As we wanted to prove."

Doubts:

-¿$\lim_{h \to{0}}{E(k)}=\lim_{k \to{0}}{E(k)}$?

Attempt: $\lim_{h \to{0}}{E(k)}=\displaystyle\lim_{h \to{0}}{\dfrac{E(k+h)-E(k)}{h}}=\displaystyle\lim_{k \to{0}}{\dfrac{E(k)-E(0)}{k-0}}$ (Bad, I guess)
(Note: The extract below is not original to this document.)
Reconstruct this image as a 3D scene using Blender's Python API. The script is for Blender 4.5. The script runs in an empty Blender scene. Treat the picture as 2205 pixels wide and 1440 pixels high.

-¿Why $f'(g(x))$ remains the same at the last step?:

$$ \qquad\qquad\qquad=\displaystyle\lim_{h \to{0}}{(f'(g(x)+E(k))\dfrac{g(x+h)-g(x)}{h}}$$

$$\qquad\qquad\qquad=(f'(g(x)+0)g(x)=f'(g(x))g'(x)$$

Attempt: are different variables

Greetings to everybody, have a nice St Joseph's Day!

 

[Mark44]

-¿limh→0E(k)=limk→0E(k)?

No. $\lim_{h \to 0} E(k) = E(k)$, since E(k) doesn't involve h in any way.

For the same reason, if f(x) = 2x + 3, $\lim_{z \to 19} f(x) = f(x)$

 

[mcastillo356]

Thanks!
Greetings

 

[Mark44]

-¿Why f′(g(x)) remains the same at the last step?:

For the same reason as before -- f'(g(x)) doesn't involve h, so in the limit process (with h approaching 0), f'(g(x)) is unaffected.